Methods: Using the properties and preparation methods for biomass-derived adsorbents [Ching et al., 2020], we consider three routes for PFAS disposal or destruction and, when applicable, adsorbent recovery. These include landfilling, low-temperature incineration, and ball-milling. We generate material and energy balances for these three options and develop full fuel cycle energy consumption, emissions, and waste generation using background data and calculations in the Greenhouse gases, Regulated Emissions, and Energy use in Technologies (GREET) model [Argonne National Laboratory, 2023].

Results: Per m³ of water treated, energy consumption and life-cycle greenhouse gases are nearly identical across all treatment options. This result arises because the share of energy or greenhouse gas emissions of the treatment method is less than 5% of overall impacts. For example, regardless of whether PFAS is landfilled (with adsorbents undergoing single use), or destroyed with ball milling or low-temperature incineration, life-cycle greenhouse gas emissions are approximately 0.2 kg CO₂e. Ongoing analysis is evaluating additional destruction techniques such as supercritical water oxidation, exploring different adsorbent performance, and investigating the dependence of type of treated water on life cycle assessment results.

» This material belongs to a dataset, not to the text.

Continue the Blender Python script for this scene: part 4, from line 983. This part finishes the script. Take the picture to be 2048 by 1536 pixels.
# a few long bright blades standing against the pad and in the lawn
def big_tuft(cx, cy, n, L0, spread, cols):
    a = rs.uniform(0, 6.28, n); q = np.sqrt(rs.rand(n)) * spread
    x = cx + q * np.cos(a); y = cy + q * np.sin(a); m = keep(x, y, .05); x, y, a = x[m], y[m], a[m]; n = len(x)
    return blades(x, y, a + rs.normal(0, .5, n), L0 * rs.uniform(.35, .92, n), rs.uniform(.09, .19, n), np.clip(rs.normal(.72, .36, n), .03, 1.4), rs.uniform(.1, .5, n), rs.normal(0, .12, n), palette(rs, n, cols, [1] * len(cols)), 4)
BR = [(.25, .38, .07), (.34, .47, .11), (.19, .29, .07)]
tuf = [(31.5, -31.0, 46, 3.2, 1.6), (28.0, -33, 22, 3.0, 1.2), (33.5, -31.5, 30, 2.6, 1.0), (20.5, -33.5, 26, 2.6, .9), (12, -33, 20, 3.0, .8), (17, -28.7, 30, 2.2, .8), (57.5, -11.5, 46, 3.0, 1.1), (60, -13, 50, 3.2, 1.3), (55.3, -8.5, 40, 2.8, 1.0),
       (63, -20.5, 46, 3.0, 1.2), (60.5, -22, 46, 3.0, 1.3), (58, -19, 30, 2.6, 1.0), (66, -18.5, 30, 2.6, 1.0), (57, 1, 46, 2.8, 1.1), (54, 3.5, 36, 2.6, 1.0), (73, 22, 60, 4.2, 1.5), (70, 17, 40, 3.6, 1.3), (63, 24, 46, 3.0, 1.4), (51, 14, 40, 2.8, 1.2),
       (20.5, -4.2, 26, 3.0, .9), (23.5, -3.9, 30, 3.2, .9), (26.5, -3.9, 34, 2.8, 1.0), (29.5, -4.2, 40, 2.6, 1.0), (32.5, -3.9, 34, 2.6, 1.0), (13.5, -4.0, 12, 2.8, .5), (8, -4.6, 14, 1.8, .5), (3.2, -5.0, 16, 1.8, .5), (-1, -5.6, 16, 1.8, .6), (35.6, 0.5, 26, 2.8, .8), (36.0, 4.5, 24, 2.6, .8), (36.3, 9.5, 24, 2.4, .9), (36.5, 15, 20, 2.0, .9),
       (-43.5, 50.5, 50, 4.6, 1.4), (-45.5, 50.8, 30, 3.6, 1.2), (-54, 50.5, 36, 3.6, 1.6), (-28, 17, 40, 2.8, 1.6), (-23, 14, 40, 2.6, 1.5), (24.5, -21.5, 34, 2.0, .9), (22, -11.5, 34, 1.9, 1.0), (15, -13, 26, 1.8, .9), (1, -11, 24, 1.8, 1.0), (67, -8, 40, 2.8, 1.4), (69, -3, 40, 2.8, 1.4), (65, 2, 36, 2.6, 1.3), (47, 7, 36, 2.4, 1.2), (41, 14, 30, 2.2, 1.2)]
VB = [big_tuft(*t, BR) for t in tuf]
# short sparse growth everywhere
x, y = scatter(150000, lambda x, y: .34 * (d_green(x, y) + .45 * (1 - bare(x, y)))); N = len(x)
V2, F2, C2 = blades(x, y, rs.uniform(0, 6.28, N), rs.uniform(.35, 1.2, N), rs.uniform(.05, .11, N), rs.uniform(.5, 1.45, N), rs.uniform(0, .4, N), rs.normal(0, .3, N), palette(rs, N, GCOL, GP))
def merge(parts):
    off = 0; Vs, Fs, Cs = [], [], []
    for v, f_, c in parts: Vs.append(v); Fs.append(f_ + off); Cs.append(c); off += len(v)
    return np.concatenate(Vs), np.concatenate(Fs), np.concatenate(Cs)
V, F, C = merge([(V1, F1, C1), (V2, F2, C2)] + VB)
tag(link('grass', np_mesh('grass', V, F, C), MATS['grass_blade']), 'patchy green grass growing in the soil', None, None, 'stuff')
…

Implications: Preliminary results indicate that treating PFAS rather than landfilling contaminated adsorbents saves large volumes of solid waste without an increase in greenhouse gas emissions. Every effort should be made to use adsorbents that can be regenerated while PFAS is destroyed to limit solid waste impacts of PFAS management.

Citations:

Argonne National Laboratory. Greenhouse gases, Regulated Emissions, and Energy use in Technologies (GREET) model, 2023 release. https://greet.anl.gov/

Ching, C., Klemes, M. J., Trang, B., Dichtel, W. R., Helbling, D. E. β-Cyclodextrin Polymers with Different Cross-Linkers and Ion-Exchange Resins Exhibit Variable Adsorption of Anionic, Zwitterionic, and Nonionic PFASs. Environ. Sci. Technol. 2020. 54: 12693-12702.